A Special Report of Climate Change and Land by the Intergovernmental Panel on Climate Change (IPCC) has just been released. It shows that land is under increasing pressure from humans and climate change, and calls for better land management around the world, and a change in diet.

“Governments challenged the IPCC to take the first ever comprehensive look at the whole land-climate system,” said Chair of the IPCC, Hoesung Lee. “We did this through many contributions from experts and governments worldwide.”

Almost a quarter of human-caused greenhouse gas emissions are due to agriculture, forestry and other forms of land use. The report says that improved land management can go some way to mitigate the effects of climate change, but reducing greenhouse gas emissions from all players needs to be undertaken urgently if there’s any chance of keeping global temperatures below those set out in the Paris Agreement.

A focus on sustainability and reducing food waste could be key factors in addressing climate change, though even warming of around 1.5° C – the ideal target for increase limitation agreed by governments in 2015 – still poses increased risk from “dryland water scarcity, fire damage, permafrost degradation and food system instability.” Valérie Masson-Delmotte, Co-Chair of IPCC Working Group I, also warned that “very high risks related to permafrost degradation and food system instability are identified at 2° C of global warming.”

The IPCC reports that climate change is already affecting the availability (yield and production), access (prices and ability to obtain food), utilization (nutrition and cooking) and stability (disruptions to availability) of food production. And the future is not looking too bright.
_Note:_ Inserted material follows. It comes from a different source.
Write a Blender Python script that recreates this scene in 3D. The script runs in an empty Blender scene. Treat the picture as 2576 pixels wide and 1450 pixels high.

“Food security will be increasingly affected by future climate change through yield declines – especially in the tropics – increased prices, reduced nutrient quality, and supply chain disruptions,” said Priyadarshi Shukla, Co-Chair of IPCC Working Group III. “We will see different effects in different countries, but there will be more drastic impacts on low-income countries in Africa, Asia, Latin America and the Caribbean.”

The report also acknowledges the detrimental effect on the environment of animal-based food production, while noting that the consumption of plant-based foods has a lower environmental impact. The IPCC didn’t go all out and recommend the widespread adoption of vegan or vegetarian diets though, instead advocating more sustainable meat production and reduced consumption.

“Some dietary choices require more land and water, and cause more emissions of heat-trapping gases than others,” Debra Roberts, Co-Chair of IPCC Working Group II, noted. “Balanced diets featuring plant-based foods, such as coarse grains, legumes, fruits and vegetables, and animal-sourced food produced sustainably in low greenhouse gas emission systems, present major opportunities for adaptation to and limiting climate change.”

The report – Climate Change and Land, an IPCC special report on climate change, desertification, land degradation, sustainable land management, food security, and greenhouse gas fluxes in terrestrial ecosystems – has been published online and will form the basis of scientific input for upcoming climate and environment negotiations.

“There is real potential here through more sustainable land use, reducing over-consumption and waste of food, eliminating the clearing and burning of forests, preventing over-harvesting of fuelwood, and reducing greenhouse gas emissions, thus helping to address land related climate change issues,” said Panmao Zhai, Co-Chair of IPCC Working Group I.